В последний раз твой образ милый

Дерзаю мысленно ласкать,

Будить мечту сердечной силой

И с негой робкой и унылой

Твою любовь воспоминать…

Прими же, дальняя подруга,

Прощанье сердца моего,

Как овдовевшая супруга,

Как друг, обнявший молча друга

Пред заточением его.

(3, 233)

Глубокая, затаенная печаль — преобладающая тональность лирики Пушкина. Но печаль, проникнутая светлой, мужественной мыслью о жизнеутверждающей силе нетленной и неподкупной «памяти сердца». Отсюда выразительность и объемность таких логически несовместимых, но психологически точных словосочетаний, как, например, в стихотворении «На холмах Грузии…» (1829):

Мне грустно и легко; печаль моя светла;

Печаль моя полна тобою…

(3, 158)

Не вызвана, не рождена, а «полна»! Так сказать мог только Пушкин.

Ретроспективный ракурс присущ не только любовным, но и многим другим стихотворениям Пушкина, в чем ярче всего проявляется их лирико-эпическая природа, а вместе с тем и психологические предпосылки историзма мышления поэта.

Будучи естественной формой психического сопряжения прошлого и настоящего, воспоминание включает то и другое в единый поток времени — субъективного или объективного. В этом отношении принципиальной структурной разницы между лирическим и историческим воспоминанием нет. У Пушкина же лирическое воспоминание содержательно тяготеет к историческому и часто непосредственно с ним сливается или, что то же, переходит в него. Наиболее явно и последовательно — во всех стихотворениях, посвященных празднованию лицейской годовщины (1825, 1831, 1836), и в примыкающей к ним по теме и тональности своего рода элегии «Воспоминания в Царском селе» (1829). Ее начальные строки могут служить как бы эпиграфом ко всем другим воспоминаниям поэта о светлых лицейских годах его жизни.

Воспоминанием смущенный,

Исполнен сладкою тоской,

Сады прекрасные, под сумрак ваш священный,

Вхожу с поникшею главой.

Так отрок библии, безумный расточитель,

До капли истощив раскаянья фиал,

Увидев наконец родимую обитель,

Главой поник и зарыдал.

(3, 189)

«Воображение» о «дне счастливом», когда среди царскосельских «садов» «возник лицей», и о всем пережитом в его стенах перерастает в воспоминание об увековеченных царскосельскими памятниками славных военных победах «екатерининских орлов», а затем и о «народной брани» 1812 г., о патриотических чувствах лицеистов, о «волною» проходивших мимо них войсках и о «многих» не вернувшихся с полей войны.

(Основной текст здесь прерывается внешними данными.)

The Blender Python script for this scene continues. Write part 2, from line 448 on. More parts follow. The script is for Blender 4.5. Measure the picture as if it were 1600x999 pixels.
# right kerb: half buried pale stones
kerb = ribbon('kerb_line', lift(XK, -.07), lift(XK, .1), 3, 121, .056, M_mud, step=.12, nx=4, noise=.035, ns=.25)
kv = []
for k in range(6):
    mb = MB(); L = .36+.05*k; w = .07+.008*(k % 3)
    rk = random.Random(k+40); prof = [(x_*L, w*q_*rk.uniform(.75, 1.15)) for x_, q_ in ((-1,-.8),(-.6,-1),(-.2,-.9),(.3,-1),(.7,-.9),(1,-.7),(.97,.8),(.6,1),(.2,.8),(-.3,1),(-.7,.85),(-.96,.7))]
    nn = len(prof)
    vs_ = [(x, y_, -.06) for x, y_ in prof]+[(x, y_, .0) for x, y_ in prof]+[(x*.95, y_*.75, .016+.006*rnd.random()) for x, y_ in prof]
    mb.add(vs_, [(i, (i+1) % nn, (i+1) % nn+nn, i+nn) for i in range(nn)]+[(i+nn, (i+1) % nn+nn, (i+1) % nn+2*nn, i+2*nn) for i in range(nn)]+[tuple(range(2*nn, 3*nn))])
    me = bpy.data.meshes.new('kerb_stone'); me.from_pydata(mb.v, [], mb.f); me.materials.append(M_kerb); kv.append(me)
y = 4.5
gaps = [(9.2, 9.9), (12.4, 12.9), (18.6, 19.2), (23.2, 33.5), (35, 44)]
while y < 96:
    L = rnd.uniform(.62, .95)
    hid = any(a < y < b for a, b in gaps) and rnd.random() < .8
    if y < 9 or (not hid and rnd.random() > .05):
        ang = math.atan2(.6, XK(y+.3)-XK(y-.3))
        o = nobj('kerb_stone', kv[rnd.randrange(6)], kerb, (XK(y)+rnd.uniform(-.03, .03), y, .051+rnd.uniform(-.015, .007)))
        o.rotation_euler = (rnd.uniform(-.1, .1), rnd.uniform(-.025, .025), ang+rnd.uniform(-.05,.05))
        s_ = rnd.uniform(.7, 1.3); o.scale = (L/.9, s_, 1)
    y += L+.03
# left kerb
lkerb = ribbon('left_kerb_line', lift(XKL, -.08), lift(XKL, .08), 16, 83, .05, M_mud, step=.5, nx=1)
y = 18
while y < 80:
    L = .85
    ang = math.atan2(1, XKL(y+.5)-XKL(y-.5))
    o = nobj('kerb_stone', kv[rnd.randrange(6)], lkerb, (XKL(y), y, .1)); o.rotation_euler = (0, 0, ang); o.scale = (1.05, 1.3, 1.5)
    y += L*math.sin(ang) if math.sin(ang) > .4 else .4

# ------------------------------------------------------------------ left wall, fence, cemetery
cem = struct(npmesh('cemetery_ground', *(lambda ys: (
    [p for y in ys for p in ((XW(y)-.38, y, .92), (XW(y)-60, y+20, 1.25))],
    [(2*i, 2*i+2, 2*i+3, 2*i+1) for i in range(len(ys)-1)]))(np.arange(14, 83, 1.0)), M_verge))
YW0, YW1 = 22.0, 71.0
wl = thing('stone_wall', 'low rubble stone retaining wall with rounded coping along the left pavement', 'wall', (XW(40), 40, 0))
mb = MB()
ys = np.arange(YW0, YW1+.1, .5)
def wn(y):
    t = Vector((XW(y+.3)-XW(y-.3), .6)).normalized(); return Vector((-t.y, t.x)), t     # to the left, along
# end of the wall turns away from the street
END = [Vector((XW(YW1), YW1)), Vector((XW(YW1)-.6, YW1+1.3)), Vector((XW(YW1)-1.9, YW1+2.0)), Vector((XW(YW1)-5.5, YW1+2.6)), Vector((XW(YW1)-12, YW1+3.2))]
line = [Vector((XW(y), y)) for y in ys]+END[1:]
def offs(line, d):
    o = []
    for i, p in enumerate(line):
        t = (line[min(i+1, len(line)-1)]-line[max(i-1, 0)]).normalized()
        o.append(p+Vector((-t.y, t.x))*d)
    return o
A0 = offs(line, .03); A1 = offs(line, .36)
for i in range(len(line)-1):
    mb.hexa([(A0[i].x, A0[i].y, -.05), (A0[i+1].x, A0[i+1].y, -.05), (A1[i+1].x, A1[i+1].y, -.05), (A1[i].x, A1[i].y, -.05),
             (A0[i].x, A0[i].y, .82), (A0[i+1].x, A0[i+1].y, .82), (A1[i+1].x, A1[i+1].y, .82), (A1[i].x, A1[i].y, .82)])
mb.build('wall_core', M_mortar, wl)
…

Стихотворение не закончено, а заключительная его часть написана начерно. Тем не менее все лапидарно и точно очерченные в нем исторические события неизменно выступают неотъемлемыми фактами духовной биографии поэта.

Нерушимая верность редеющему год от года лицейскому братству, его светлым мечтам и надеждам — лейтмотив всех посвященных ему стихотворений, и во всех них раздумья о личных судьбах разметанных по свету друзей-лицеистов неразрывно связаны с раздумьями-воспоминаниями о тех исторических событиях, свидетелями которых им довелось быть. Здесь, как и в любых стихотворениях Пушкина, «память сердца», побеждая время, пространство и даже смерть, не только свято хранит образы прошлого, но остается нетленной во всех превратностях судьбы духовной ценностью и реальностью всех уцелевших и разбредшихся лицейских братьев.

Друзья мои, прекрасен наш союз!

Он как душа неразделим и вечен,

Неколебим, свободен и беспечен.

Срастался он под сенью дружных муз.

Куда бы нас ни бросила судьбина,

И счастие куда б ни повело,

Все те же мы: нам целый мир чужбина,

Отечество нам Царское село.

(3, 425)

Этой строфой первой «лицейской годовщины», озаглавленной «19 октября» и написанной в 1825 г., формулируется лирическая тема всего лицейского цикла и ее лейтмотив — необратимость течения времени и хода истории.

Во всех упомянутых и множестве других стихотворений слияние личного с историческим образует как бы эпический костяк лирической темы и сообщает ей глубочайший надличный, нравственно-психологический и философский смысл. Но смысл всегда выстраданный поэтом, отвлеченный от его собственного жизненного и духовного опыта и обобщающий этот опыт в свете объективных коллизий и перспектив общественного бытия, не только национального, но и общеевропейского.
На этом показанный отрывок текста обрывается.